**WRITTEN INSTRUCTION**
Set the listing down again exactly, please, apart from its pictures.

-*-

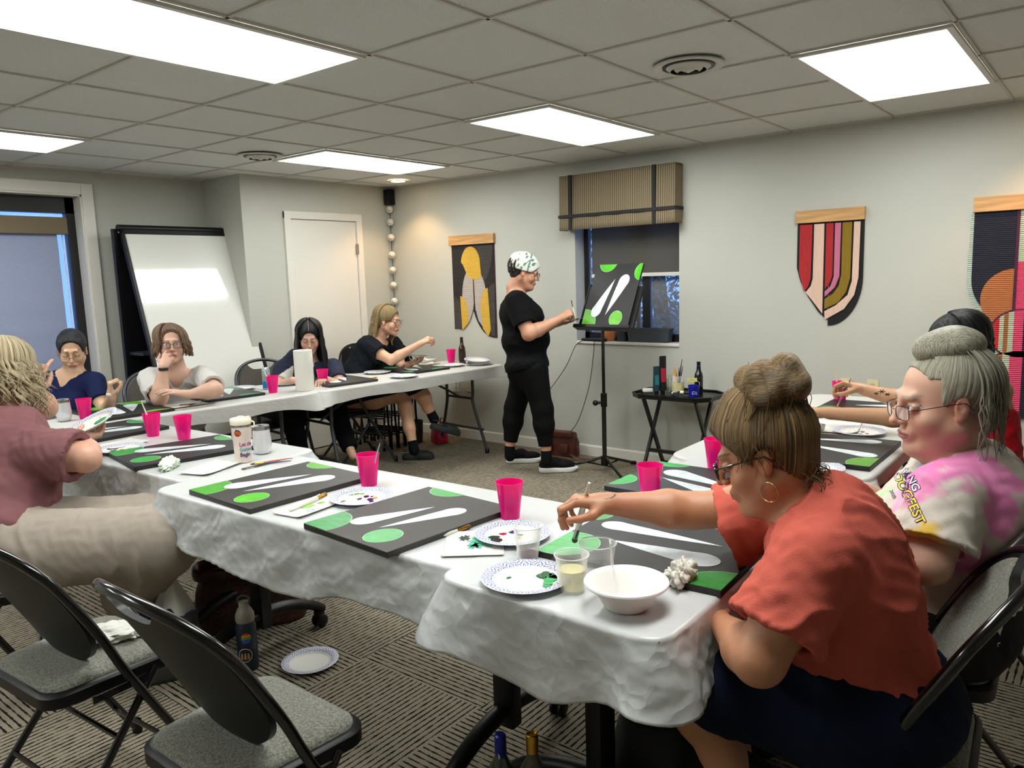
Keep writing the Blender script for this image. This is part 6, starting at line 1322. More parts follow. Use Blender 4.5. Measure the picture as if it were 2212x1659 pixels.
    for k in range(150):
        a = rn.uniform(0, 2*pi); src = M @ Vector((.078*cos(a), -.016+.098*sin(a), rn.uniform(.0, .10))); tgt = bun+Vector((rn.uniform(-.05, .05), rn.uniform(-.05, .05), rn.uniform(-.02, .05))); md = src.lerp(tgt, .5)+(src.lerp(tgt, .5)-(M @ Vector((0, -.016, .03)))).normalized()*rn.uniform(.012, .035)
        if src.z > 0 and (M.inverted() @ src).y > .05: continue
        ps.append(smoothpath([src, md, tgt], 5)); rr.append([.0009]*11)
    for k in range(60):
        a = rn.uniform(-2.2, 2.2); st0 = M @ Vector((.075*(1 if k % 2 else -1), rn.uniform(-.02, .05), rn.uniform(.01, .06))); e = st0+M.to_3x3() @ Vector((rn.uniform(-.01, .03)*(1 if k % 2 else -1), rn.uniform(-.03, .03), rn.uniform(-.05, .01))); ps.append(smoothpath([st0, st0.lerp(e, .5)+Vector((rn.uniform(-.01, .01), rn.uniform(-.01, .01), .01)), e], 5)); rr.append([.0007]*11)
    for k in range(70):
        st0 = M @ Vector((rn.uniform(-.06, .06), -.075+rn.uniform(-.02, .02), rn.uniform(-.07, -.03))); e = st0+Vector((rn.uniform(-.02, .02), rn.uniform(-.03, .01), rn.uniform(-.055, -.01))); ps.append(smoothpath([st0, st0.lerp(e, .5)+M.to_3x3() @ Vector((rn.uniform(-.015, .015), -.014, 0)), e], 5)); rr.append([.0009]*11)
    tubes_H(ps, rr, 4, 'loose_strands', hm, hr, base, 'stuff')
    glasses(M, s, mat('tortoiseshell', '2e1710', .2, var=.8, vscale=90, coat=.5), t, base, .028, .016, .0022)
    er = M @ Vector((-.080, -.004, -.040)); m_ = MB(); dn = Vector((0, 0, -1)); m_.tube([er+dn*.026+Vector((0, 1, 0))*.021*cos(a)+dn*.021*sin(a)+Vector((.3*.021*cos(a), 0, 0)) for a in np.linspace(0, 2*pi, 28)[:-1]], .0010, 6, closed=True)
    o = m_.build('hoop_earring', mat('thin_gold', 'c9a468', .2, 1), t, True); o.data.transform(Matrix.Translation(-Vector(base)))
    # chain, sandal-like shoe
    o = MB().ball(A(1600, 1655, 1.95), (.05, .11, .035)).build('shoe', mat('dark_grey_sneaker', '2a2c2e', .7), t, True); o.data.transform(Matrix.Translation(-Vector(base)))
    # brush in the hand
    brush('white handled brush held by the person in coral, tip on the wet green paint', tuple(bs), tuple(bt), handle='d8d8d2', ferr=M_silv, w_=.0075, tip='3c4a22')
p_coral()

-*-

**ANSWER BELOW**
Keep writing the Blender script for this image. This is part 6, starting at line 1322. More parts follow. Use Blender 4.5. Measure the picture as if it were 2212x1659 pixels.
    for k in range(150):
        a = rn.uniform(0, 2*pi); src = M @ Vector((.078*cos(a), -.016+.098*sin(a), rn.uniform(.0, .10))); tgt = bun+Vector((rn.uniform(-.05, .05), rn.uniform(-.05, .05), rn.uniform(-.02, .05))); md = src.lerp(tgt, .5)+(src.lerp(tgt, .5)-(M @ Vector((0, -.016, .03)))).normalized()*rn.uniform(.012, .035)
        if src.z > 0 and (M.inverted() @ src).y > .05: continue
        ps.append(smoothpath([src, md, tgt], 5)); rr.append([.0009]*11)
    for k in range(60):
        a = rn.uniform(-2.2, 2.2); st0 = M @ Vector((.075*(1 if k % 2 else -1), rn.uniform(-.02, .05), rn.uniform(.01, .06))); e = st0+M.to_3x3() @ Vector((rn.uniform(-.01, .03)*(1 if k % 2 else -1), rn.uniform(-.03, .03), rn.uniform(-.05, .01))); ps.append(smoothpath([st0, st0.lerp(e, .5)+Vector((rn.uniform(-.01, .01), rn.uniform(-.01, .01), .01)), e], 5)); rr.append([.0007]*11)
    for k in range(70):
        st0 = M @ Vector((rn.uniform(-.06, .06), -.075+rn.uniform(-.02, .02), rn.uniform(-.07, -.03))); e = st0+Vector((rn.uniform(-.02, .02), rn.uniform(-.03, .01), rn.uniform(-.055, -.01))); ps.append(smoothpath([st0, st0.lerp(e, .5)+M.to_3x3() @ Vector((rn.uniform(-.015, .015), -.014, 0)), e], 5)); rr.append([.0009]*11)
    tubes_H(ps, rr, 4, 'loose_strands', hm, hr, base, 'stuff')
    glasses(M, s, mat('tortoiseshell', '2e1710', .2, var=.8, vscale=90, coat=.5), t, base, .028, .016, .0022)
    er = M @ Vector((-.080, -.004, -.040)); m_ = MB(); dn = Vector((0, 0, -1)); m_.tube([er+dn*.026+Vector((0, 1, 0))*.021*cos(a)+dn*.021*sin(a)+Vector((.3*.021*cos(a), 0, 0)) for a in np.linspace(0, 2*pi, 28)[:-1]], .0010, 6, closed=True)
    o = m_.build('hoop_earring', mat('thin_gold', 'c9a468', .2, 1), t, True); o.data.transform(Matrix.Translation(-Vector(base)))
    # chain, sandal-like shoe
    o = MB().ball(A(1600, 1655, 1.95), (.05, .11, .035)).build('shoe', mat('dark_grey_sneaker', '2a2c2e', .7), t, True); o.data.transform(Matrix.Translation(-Vector(base)))
    # brush in the hand
    brush('white handled brush held by the person in coral, tip on the wet green paint', tuple(bs), tuple(bt), handle='d8d8d2', ferr=M_silv, w_=.0075, tip='3c4a22')
p_coral()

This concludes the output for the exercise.